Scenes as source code

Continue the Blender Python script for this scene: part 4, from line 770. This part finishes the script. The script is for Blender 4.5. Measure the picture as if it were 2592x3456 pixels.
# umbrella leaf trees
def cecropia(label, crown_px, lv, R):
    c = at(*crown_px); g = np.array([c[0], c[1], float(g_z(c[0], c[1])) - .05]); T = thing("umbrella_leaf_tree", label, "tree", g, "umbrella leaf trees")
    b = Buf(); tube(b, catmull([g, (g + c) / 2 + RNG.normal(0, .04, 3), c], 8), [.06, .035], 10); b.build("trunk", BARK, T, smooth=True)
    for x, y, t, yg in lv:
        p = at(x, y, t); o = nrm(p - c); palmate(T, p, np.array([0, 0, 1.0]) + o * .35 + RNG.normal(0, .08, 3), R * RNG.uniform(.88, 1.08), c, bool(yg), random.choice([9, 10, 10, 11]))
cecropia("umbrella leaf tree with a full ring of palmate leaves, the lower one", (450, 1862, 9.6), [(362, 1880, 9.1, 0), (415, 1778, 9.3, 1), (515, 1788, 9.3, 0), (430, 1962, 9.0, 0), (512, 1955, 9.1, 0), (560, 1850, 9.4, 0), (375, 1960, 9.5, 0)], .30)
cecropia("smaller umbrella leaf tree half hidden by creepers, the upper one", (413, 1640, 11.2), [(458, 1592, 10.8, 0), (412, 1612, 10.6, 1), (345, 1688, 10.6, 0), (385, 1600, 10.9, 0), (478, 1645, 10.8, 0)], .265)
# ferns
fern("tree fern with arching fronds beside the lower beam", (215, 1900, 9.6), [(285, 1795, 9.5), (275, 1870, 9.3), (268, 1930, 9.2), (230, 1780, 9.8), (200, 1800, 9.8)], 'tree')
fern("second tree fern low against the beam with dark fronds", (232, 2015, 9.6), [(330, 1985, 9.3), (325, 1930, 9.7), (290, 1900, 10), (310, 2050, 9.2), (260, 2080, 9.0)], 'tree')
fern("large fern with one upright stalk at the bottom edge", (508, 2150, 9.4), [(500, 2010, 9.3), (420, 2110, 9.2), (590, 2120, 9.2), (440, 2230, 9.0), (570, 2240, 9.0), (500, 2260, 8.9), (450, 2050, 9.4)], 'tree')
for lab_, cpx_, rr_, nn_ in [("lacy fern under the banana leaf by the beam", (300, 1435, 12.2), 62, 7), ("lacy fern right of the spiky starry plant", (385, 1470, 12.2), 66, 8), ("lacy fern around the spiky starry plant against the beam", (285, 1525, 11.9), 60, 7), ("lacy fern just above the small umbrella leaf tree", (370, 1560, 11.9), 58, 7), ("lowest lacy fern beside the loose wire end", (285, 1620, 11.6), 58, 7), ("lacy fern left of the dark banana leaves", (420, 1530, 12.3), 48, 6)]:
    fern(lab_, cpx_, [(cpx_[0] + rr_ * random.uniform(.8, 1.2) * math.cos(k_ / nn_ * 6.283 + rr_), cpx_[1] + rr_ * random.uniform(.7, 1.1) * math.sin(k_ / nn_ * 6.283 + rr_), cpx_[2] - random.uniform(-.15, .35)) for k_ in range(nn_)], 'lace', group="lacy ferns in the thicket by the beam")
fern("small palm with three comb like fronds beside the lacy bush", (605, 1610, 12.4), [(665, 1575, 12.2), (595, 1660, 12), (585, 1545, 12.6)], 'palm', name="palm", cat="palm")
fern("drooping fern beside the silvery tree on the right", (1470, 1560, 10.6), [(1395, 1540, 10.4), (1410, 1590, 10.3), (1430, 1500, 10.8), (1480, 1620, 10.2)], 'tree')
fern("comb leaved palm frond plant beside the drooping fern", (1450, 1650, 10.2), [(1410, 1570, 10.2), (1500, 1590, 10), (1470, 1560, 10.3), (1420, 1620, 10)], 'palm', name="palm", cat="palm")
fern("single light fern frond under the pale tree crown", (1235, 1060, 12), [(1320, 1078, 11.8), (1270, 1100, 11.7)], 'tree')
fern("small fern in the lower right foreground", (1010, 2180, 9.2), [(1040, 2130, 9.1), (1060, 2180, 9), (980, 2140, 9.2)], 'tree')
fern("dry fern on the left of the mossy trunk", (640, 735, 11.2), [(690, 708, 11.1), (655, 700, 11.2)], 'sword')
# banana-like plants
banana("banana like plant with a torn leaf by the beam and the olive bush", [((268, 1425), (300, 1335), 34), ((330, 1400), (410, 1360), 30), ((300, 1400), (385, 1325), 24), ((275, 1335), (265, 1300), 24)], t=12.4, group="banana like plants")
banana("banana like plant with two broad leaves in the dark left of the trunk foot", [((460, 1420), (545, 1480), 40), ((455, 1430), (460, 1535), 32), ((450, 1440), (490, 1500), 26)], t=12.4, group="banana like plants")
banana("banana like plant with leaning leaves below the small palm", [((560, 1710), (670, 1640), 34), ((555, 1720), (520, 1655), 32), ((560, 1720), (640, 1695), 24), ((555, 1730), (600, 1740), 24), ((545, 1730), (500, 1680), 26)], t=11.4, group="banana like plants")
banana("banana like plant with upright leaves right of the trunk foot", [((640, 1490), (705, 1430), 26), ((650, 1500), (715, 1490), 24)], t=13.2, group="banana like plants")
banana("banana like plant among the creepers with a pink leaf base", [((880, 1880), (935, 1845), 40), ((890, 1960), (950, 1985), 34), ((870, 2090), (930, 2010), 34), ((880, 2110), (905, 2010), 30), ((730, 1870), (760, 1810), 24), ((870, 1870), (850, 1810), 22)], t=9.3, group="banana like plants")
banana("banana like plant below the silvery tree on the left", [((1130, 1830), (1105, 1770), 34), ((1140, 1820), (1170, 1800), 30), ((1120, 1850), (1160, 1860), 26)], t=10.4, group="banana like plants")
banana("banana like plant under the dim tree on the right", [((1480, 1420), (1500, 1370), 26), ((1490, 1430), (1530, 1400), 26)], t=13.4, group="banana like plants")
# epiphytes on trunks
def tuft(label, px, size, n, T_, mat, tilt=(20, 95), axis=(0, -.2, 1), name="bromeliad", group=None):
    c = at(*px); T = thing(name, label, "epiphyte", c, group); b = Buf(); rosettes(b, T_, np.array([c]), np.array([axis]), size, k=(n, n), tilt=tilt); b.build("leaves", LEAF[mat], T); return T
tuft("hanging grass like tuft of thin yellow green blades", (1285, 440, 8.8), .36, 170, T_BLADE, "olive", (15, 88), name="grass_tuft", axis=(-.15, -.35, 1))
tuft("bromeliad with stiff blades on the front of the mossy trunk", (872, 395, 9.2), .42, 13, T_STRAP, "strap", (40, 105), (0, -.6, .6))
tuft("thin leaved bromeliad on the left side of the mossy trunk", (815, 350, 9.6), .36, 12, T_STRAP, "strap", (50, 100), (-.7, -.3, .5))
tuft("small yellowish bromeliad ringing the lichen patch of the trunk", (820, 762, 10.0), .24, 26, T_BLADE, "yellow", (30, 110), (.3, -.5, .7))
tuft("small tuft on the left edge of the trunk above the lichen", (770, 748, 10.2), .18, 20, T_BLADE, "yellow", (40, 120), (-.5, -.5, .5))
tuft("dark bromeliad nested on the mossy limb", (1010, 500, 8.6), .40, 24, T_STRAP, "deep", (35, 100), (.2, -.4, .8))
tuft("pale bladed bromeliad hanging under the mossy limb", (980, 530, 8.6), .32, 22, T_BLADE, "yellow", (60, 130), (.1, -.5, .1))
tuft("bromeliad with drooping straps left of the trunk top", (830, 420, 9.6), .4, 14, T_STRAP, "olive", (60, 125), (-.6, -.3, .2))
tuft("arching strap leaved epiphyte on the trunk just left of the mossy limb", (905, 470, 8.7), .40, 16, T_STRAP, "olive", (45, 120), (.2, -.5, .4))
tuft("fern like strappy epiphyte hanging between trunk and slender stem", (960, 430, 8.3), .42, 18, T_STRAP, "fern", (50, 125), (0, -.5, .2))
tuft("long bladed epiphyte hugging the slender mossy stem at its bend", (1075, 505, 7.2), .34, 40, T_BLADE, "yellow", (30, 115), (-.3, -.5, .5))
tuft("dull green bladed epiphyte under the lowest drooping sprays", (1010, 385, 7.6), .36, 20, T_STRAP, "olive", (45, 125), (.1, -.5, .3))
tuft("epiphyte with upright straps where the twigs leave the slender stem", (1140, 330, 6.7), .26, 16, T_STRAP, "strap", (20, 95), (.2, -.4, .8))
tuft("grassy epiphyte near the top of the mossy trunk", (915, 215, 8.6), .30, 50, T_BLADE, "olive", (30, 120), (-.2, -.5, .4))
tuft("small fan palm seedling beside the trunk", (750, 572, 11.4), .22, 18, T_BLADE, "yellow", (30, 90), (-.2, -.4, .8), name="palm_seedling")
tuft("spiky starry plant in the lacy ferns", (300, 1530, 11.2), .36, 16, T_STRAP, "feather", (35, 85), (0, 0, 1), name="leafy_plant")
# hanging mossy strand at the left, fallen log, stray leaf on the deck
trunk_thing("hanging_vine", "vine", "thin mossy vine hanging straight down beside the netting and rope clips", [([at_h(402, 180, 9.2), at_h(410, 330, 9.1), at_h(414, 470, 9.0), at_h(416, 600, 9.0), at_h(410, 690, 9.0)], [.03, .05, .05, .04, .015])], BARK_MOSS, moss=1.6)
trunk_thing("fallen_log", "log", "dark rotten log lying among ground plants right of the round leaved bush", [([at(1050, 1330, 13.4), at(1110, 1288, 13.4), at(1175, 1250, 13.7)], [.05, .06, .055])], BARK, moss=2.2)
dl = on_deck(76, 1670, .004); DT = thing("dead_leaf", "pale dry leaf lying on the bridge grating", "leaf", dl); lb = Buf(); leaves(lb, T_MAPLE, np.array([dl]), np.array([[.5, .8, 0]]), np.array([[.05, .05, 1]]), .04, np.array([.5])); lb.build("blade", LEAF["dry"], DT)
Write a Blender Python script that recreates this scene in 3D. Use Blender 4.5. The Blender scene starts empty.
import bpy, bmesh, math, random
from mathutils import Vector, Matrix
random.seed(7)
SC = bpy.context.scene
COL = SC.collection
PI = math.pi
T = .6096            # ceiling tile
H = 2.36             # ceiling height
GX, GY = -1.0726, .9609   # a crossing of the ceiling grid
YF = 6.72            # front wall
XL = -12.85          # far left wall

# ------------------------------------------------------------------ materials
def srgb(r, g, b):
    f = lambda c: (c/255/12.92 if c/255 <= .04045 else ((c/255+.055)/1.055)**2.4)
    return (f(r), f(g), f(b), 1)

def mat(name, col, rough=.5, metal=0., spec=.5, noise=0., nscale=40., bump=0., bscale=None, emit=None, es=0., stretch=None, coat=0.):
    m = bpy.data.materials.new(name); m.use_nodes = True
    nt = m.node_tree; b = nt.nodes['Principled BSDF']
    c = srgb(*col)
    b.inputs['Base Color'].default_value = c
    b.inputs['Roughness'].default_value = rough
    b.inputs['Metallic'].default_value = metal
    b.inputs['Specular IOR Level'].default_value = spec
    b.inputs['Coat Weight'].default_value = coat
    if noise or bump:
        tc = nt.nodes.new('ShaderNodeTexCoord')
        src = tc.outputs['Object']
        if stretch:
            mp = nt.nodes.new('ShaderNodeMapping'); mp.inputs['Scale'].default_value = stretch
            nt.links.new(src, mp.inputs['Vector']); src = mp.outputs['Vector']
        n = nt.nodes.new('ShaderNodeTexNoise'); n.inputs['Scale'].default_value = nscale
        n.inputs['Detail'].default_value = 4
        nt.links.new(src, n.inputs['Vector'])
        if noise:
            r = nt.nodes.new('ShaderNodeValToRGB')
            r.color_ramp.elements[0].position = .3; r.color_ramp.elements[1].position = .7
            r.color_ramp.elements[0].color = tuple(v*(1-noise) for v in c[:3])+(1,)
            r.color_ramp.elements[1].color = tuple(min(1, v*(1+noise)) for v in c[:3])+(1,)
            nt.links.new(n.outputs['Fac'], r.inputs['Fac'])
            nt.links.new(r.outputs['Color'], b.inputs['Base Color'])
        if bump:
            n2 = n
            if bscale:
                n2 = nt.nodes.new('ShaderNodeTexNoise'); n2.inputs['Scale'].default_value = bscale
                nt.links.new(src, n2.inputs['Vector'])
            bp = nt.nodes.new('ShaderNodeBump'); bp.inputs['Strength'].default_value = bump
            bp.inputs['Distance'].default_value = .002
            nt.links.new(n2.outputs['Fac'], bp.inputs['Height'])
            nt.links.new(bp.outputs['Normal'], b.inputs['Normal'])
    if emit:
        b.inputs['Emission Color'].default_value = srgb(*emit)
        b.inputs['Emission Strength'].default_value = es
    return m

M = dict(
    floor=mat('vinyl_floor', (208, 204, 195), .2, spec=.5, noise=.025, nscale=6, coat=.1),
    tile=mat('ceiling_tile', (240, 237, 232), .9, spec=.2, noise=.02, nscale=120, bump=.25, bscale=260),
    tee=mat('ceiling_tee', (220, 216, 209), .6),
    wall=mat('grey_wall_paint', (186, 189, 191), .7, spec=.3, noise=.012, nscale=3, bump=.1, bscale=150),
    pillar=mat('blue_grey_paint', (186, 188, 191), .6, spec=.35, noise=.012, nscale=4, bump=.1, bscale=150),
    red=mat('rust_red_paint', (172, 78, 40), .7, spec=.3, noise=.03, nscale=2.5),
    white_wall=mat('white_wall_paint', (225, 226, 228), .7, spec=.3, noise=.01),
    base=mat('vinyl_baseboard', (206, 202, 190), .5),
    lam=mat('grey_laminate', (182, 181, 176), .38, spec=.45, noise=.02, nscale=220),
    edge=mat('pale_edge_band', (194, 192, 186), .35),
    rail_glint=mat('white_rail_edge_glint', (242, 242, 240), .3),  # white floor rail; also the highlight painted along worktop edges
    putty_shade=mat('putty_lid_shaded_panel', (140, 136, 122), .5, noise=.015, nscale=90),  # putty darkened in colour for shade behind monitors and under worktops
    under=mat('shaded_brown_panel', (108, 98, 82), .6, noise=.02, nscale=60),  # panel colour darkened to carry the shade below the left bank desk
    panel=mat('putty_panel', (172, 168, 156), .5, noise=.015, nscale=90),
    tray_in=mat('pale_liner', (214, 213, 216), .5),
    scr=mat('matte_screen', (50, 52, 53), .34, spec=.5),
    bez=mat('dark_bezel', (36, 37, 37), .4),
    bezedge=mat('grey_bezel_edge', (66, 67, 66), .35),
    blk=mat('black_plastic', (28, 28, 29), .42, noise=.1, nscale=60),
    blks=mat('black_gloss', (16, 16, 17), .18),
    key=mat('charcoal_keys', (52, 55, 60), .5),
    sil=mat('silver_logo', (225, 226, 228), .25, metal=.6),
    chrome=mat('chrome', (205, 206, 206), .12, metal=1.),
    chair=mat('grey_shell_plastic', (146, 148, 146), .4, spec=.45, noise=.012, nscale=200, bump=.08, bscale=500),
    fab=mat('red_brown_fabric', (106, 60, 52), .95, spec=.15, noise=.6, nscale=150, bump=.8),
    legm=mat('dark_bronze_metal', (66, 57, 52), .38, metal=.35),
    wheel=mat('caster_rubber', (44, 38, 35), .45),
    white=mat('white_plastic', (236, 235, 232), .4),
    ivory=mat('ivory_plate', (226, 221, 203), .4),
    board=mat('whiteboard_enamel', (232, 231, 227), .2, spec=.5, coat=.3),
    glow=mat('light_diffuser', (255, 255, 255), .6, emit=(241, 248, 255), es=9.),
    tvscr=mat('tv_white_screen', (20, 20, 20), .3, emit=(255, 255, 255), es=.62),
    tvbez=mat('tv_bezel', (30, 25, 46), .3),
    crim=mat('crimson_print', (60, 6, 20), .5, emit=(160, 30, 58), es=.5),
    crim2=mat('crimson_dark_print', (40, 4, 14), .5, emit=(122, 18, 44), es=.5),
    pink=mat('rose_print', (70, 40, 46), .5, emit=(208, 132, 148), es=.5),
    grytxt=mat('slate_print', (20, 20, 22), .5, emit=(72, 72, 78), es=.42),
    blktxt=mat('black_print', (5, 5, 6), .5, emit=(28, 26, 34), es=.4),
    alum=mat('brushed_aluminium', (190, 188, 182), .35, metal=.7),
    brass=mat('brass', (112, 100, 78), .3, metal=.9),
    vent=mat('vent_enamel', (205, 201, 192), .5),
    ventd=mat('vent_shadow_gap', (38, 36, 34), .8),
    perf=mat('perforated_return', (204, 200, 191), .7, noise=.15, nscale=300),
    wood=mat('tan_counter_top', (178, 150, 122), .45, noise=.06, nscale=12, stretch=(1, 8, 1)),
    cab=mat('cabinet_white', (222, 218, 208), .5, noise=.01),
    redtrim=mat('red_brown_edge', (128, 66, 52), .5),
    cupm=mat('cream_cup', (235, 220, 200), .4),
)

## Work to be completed
Copy out precisely the lines from the line with "Write a Blender" to the line with "return (f(r), f(g), f(b), 1)" in the material above, including those two lines and omitting all the rest.

## Result for this exercise
Write a Blender Python script that recreates this scene in 3D. Use Blender 4.5. The Blender scene starts empty.
import bpy, bmesh, math, random
from mathutils import Vector, Matrix
random.seed(7)
SC = bpy.context.scene
COL = SC.collection
PI = math.pi
T = .6096            # ceiling tile
H = 2.36             # ceiling height
GX, GY = -1.0726, .9609   # a crossing of the ceiling grid
YF = 6.72            # front wall
XL = -12.85          # far left wall

# ------------------------------------------------------------------ materials
def srgb(r, g, b):
    f = lambda c: (c/255/12.92 if c/255 <= .04045 else ((c/255+.055)/1.055)**2.4)
    return (f(r), f(g), f(b), 1)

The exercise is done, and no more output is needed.